(AIM OF THE EXERCISE) Omit the pictures and output exactly the lines from the start of the entries through the line containing "g_ = quads_mesh('long_grass', 'leaf_green', q);".

>> Start DATA SUPPLIED

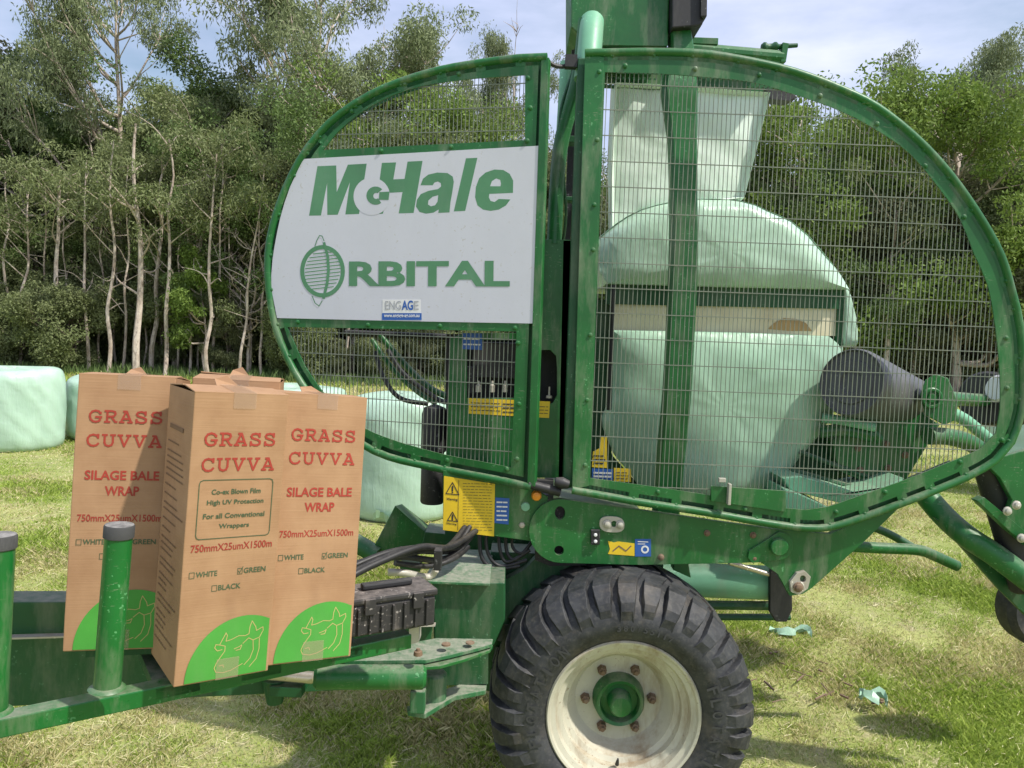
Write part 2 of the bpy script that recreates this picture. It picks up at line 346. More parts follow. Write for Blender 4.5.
ax_, ay_ = np.cos(a)*L/2, np.sin(a)*L/2; px_, py_ = -np.sin(a)*wq, np.cos(a)*wq; dz = rng.uniform(-.012, .012, n)
q = np.stack([np.stack([x-ax_-px_, y-ay_-py_, z-dz], 1), np.stack([x+ax_-px_, y+ay_-py_, z+dz], 1), np.stack([x+ax_+px_, y+ay_+py_, z+dz+wq], 1), np.stack([x-ax_+px_, y-ay_+py_, z-dz+wq], 1)], 1)
g_ = quads_mesh('dry_straw', 'straw', q); go = bpy.data.objects.new('dry_straw', g_); COL.objects.link(go); go['kind'] = 'stuff'; go['label'] = 'dry pale straw clippings strewn through the grass'; go['category'] = 'straw'
g_ = quads_mesh('grass', 'grassmat', np.concatenate(vs)); go = bpy.data.objects.new('grass', g_); COL.objects.link(go); go['kind'] = 'stuff'; go['label'] = 'short green and straw coloured grass of the paddock'; go['category'] = 'grass'
# taller green grass at the edge of the wood
vs = []; n = 60000; x = rng.uniform(-32, 32, n); y = rng.uniform(24.5, 31, n); h = rng.uniform(.12, .42, n); a = rng.uniform(0, 2*pi, n); z = gzn(x, y); dx = np.cos(a)*.03; dy = np.sin(a)*.03; tx = rng.normal(0, .25, n)*h; ty = rng.normal(0, .25, n)*h
q = np.stack([np.stack([x-dx, y-dy, z], 1), np.stack([x+dx, y+dy, z], 1), np.stack([x+dx*.6+tx*.5, y+ty*.5, z+h*.6], 1), np.stack([x+tx, y+ty, z+h], 1)], 1)
g_ = quads_mesh('long_grass', 'leaf_green', q); go = bpy.data.objects.new('long_grass', g_); COL.objects.link(go); go['kind'] = 'stuff'; go['label'] = 'long green grass along the foot of the wood'; go['category'] = 'grass'

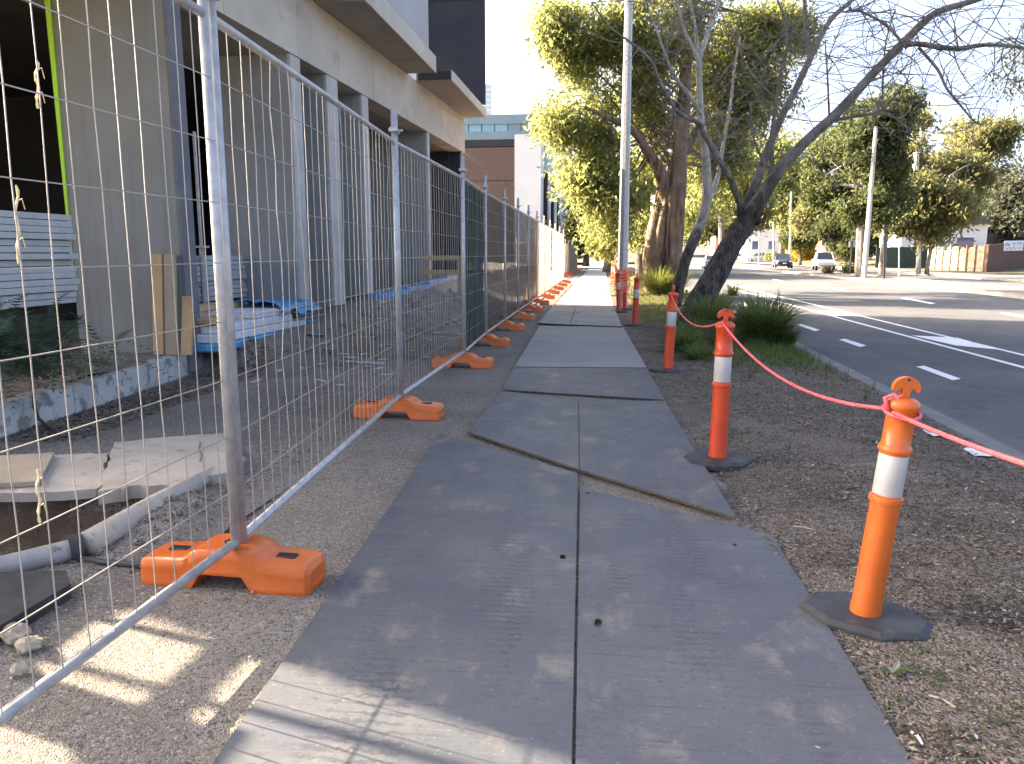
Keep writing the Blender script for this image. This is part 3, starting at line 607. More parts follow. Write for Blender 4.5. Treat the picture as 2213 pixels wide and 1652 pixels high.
# ================================================================== boards on the path
def board(pts, z, th, m, label, holes=(), grp='boards laid over the footpath', tilt=None):
    """pts: corners on the ground in metres, counter-clockwise; holes: small slots cut through"""
    c = sum((Vector((p[0], p[1], 0)) for p in pts), Vector()) / len(pts)
    t = thing('ply_board', label, 'board', (c.x, c.y, z), grp)
    zf = tilt or (lambda x, y: 0)
    P = [Vector((p[0], p[1], 0)) for p in pts]
    # subdivided edge so that it can lie unevenly
    polys = [P]
    for hx, hy, w, h, a in holes:
        r = []
        for k in range(10):
            an = -2 * PI * k / 10; px, py = math.cos(an) * w, math.sin(an) * h
            px = max(-w * .85, min(w * .85, px * 1.2)); r.append(Vector((hx + px * math.cos(a) - py * math.sin(a), hy + px * math.sin(a) + py * math.cos(a), 0)))
        polys.append(r)
    tris = tessellate_polygon(polys); flat = [v for p in polys for v in p]; n = len(flat)
    vs_ = [(v.x, v.y, z + zf(v.x, v.y) + th) for v in flat] + [(v.x, v.y, z + zf(v.x, v.y)) for v in flat]
    def ccw(a, b, c): return ((flat[b] - flat[a]).cross(flat[c] - flat[a])).z > 0
    fs = []
    for a, b, c_ in tris:
        if not ccw(a, b, c_): b, c_ = c_, b
        fs += [(a, b, c_), (n + c_, n + b, n + a)]
    part(MB().add(vs_, fs), 'sheet', m, t)
    ed = MB(); o = 0
    for p in polys:
        k = len(p); e = [(o + i, o + (i + 1) % k) for i in range(k)]
        for a, b in e: ed.add([vs_[n + a], vs_[n + b], vs_[b], vs_[a]], [(0, 1, 2, 3)])
        o += k
    part(ed, 'sheet_edge', 'ply_edge', t)
    return t
def gp(*uv): return [tuple(G(u, v, .02))[:2] for u, v in uv]
h1 = G(1217, 1204, .02); h2 = G(1293, 1346, .02); h3 = G(1270, 1066, .02); h4 = G(1588, 1178, .02)
bl = gp((470, 1652), (1248, 1652), (1249, 1022), (950, 938)); L0, R0, R1, L1 = bl
L0 = (L0[0] + .05, .55); R0 = (R0[0] + .02, .55)
board([L0, R0, R1, L1], .004, .016, 'formply', 'large worn black ply sheet at the front, left of the centre seam', [(h1.x, h1.y, .018, .032, .1)])
br = gp((1254, 1652), (1975, 1652), (1668, 1156), (1559, 1129), (1254, 1054)); a, b, c, d, e = br
board([(a[0] + .02, .55), (b[0] + .12, .55), b, c, d, e], .004, .016, 'formply', 'large worn black ply sheet at the front, right of the centre seam', [(h2.x, h2.y, .018, .036, -.05), (h3.x, h3.y, .012, .014, 0), (h4.x, h4.y, .012, .02, .4)])
bm = gp((1012, 938), (1251, 1021), (1250, 868), (1085, 846)); a, b, c, d = bm
tl = lambda x, y: .0165 * max(0, (8.35 - y) / 3.2)
board([a, b, c, d], .0085, .017, 'formply', 'skewed black ply sheet overlapping the front pair, left half with a raised corner', tilt=lambda x, y: .0005 + tl(x, y))
bm2 = gp((1252.5, 1021), (1590, 1128), (1437, 868), (1251.5, 868)); board(bm2, .0085, .017, 'formply', 'skewed black ply sheet overlapping the front pair, right half by the bollard', tilt=tl)
board(gp((1086, 843), (1436, 865), (1398, 797), (1111, 795)), .0085, .016, 'formply', 'short black ply sheet behind the skewed black one')
board(gp((1112, 793.5), (1397.5, 795.5), (1346, 706), (1166, 705)), .008, .016, 'formply_far', 'long pale grey ply sheet in the middle of the shaded path')
z3 = lambda x, y: (947.4 + x / 4.36, 426.3 + y / 4.36)
board(gp(z3(938, 1196), z3(1238, 1213), z3(1276, 1088), z3(1046, 1068)), .026, .018, 'formply_far', 'small grey sheet on the left, overlapping the long pale one')
board(gp(z3(1242, 1213), z3(1732, 1232), z3(1655, 1046), z3(1300, 1040)), .03, .018, 'formply_far', 'wide grey sheet on the right before the sunlit concrete, with two bolt holes', [(*G(*z3(1320, 1100), .02)[:2], .03, .05, 0), (*G(*z3(1300, 1180), .02)[:2], .03, .05, 0)])
board(gp(z3(1050, 1066), z3(1277, 1085), z3(1296, 1036), z3(1076, 1020)), .012, .016, 'formply_far', 'smallest grey sheet, leftmost against the sunlit concrete')

# ================================================================== temporary fence
FY = [-.35, 3.2, 6.85, 10.1, 12.6, 15.2, 17.7, 20.3, 23.0, 26.0, 29.2, 32.6, 36.2, 40.0]
def fx(y):
    pts = [(-1, -1.72), (3.2, -1.62), (6.85, -1.82), (10.1, -1.80), (12.6, -1.88), (20, -1.9), (40, -1.95)]
    for (a, b), (c, d) in zip(pts, pts[1:]):
        if y <= c: return lerp(b, d, (y - a) / (c - a))
    return pts[-1][1]
FH = 2.46; RZ = .215
vw = []
for k in range(5):
    pth = [(0, 0, RZ)] + [(random.uniform(-.004, .004) * (1.4 if k > 3 else .4), random.uniform(-.009, .009) * (1.5 if k > 3 else .4), RZ + (FH - RZ) * i / 9) for i in range(1, 9)] + [(0, 0, FH)]
    vw.append(mesh_of(MB().tube(pth, .0024, 4, False), 'vertical_wire', 'wire'))
hw = mesh_of(MB().tube([(0, 0, 0), (.004, .33, .003), (-.003, .66, -.004), (0, 1, 0)], .0027, 4, False), 'horizontal_wire', 'wire')
def inst(me, name, parent, loc, rot=(0, 0, 0), sc=(1, 1, 1)):
    o = bpy.data.objects.new(name, me); COL.objects.link(o); o.parent = parent; o.location = loc; o.rotation_euler = rot; o.scale = sc; return o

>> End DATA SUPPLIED

(IN RESPONSE)
Write part 2 of the bpy script that recreates this picture. It picks up at line 346. More parts follow. Write for Blender 4.5.
ax_, ay_ = np.cos(a)*L/2, np.sin(a)*L/2; px_, py_ = -np.sin(a)*wq, np.cos(a)*wq; dz = rng.uniform(-.012, .012, n)
q = np.stack([np.stack([x-ax_-px_, y-ay_-py_, z-dz], 1), np.stack([x+ax_-px_, y+ay_-py_, z+dz], 1), np.stack([x+ax_+px_, y+ay_+py_, z+dz+wq], 1), np.stack([x-ax_+px_, y-ay_+py_, z-dz+wq], 1)], 1)
g_ = quads_mesh('dry_straw', 'straw', q); go = bpy.data.objects.new('dry_straw', g_); COL.objects.link(go); go['kind'] = 'stuff'; go['label'] = 'dry pale straw clippings strewn through the grass'; go['category'] = 'straw'
g_ = quads_mesh('grass', 'grassmat', np.concatenate(vs)); go = bpy.data.objects.new('grass', g_); COL.objects.link(go); go['kind'] = 'stuff'; go['label'] = 'short green and straw coloured grass of the paddock'; go['category'] = 'grass'
# taller green grass at the edge of the wood
vs = []; n = 60000; x = rng.uniform(-32, 32, n); y = rng.uniform(24.5, 31, n); h = rng.uniform(.12, .42, n); a = rng.uniform(0, 2*pi, n); z = gzn(x, y); dx = np.cos(a)*.03; dy = np.sin(a)*.03; tx = rng.normal(0, .25, n)*h; ty = rng.normal(0, .25, n)*h
q = np.stack([np.stack([x-dx, y-dy, z], 1), np.stack([x+dx, y+dy, z], 1), np.stack([x+dx*.6+tx*.5, y+ty*.5, z+h*.6], 1), np.stack([x+tx, y+ty, z+h], 1)], 1)
g_ = quads_mesh('long_grass', 'leaf_green', q); go = bpy.data.objects.new('long_grass', g_); COL.objects.link(go); go['kind'] = 'stuff'; go['label'] = 'long green grass along the foot of the wood'; go['category'] = 'grass'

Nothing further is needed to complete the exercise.